The Child Safety Organisation, affiliated with the Sharjah Family and Community Council, has called on parents to closely supervise children’s use of smartphones, delivery applications and online shopping platforms, warning that digital convenience should not replace parental oversight.
In a public awareness message, the Child Safety Organisation stated that the delivery and shopping apps have become part of everyday family life, helping households manage food orders, shopping and daily services more efficiently.
However, it cautioned that children using such platforms independently may expose themselves to risks if clear family rules and supervision are not in place.
The Child Safety Organisation said that some children may order food, toys or products online without parental knowledge and attempt to receive deliveries themselves. It urged families to monitor these behaviors and ensure children understand that online purchases and home deliveries should only happen with adult approval.
The organisation stressed that its message is intended to help families adapt to changing digital habits among children rather than create fear around technology use.
Child Safety Organisation calls for clear household rules
The Child Safety Organisation advised parents to establish clear household rules governing children’s use of delivery and shopping apps, including requiring parental approval for purchases and ensuring a trusted adult is present when deliveries arrive.
It also recommended reviewing app settings on children’s devices, disabling saved bank card details and quick payment options where necessary, enabling purchase notifications and using parental control tools suited to children’s ages.
The organization further urged families to reinforce a clear safety rule that children should not open the door to delivery personnel or strangers without adult permission or supervision.
Parents were also encouraged to teach children not to share home addresses, phone numbers or personal information through apps or digital conversations without direct family approval.
Hanadi Saleh Al Yafei Director-General – Sharjah Child Safety Organisation
“Apps now allow children to make quick decisions that previously passed through the family, such as buying, paying, entering an address and dealing with someone from outside the home. The issue is not only how children use apps, but also what they order or receive, and whether they are given privileges before they have the awareness and experience to manage them safely. Supervision does not mean preventing children from using technology or treating them with suspicion. It means creating safe and clear boundaries between what a child can do independently and what should remain under adult oversight. ”

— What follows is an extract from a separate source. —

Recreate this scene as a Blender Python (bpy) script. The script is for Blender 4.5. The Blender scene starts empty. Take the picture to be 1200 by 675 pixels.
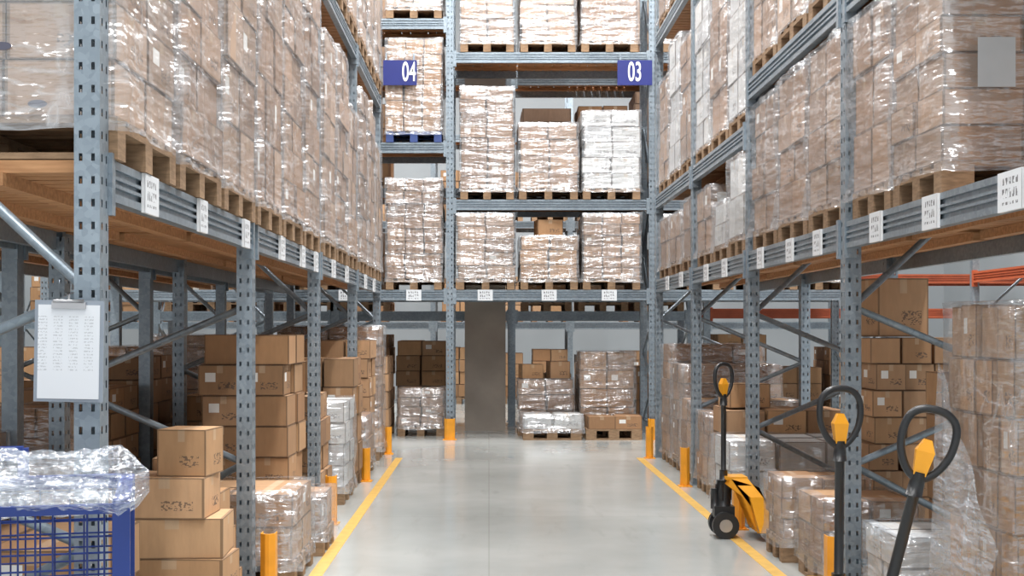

Al Yafei added that, “Delivery and ordering services are part of daily family life, but when children use them, parents should supervise both the order itself and the way it is received. At the Child Safety Organisation, we focus on helping families keep pace with these new daily realities. Children need to understand that privacy, payment details, home addresses and digital services are responsibilities that require awareness, maturity and age-appropriate supervision. The safest approach is to introduce children gradually to the digital world, as delaying smartphone use remains one of the most effective ways to protect them and build their digital awareness.”
The Child Safety Organisation asserted that protecting children in the digital age requires balanced guidance, clear boundaries and gradual digital education to help children develop safer online habits at home and beyond.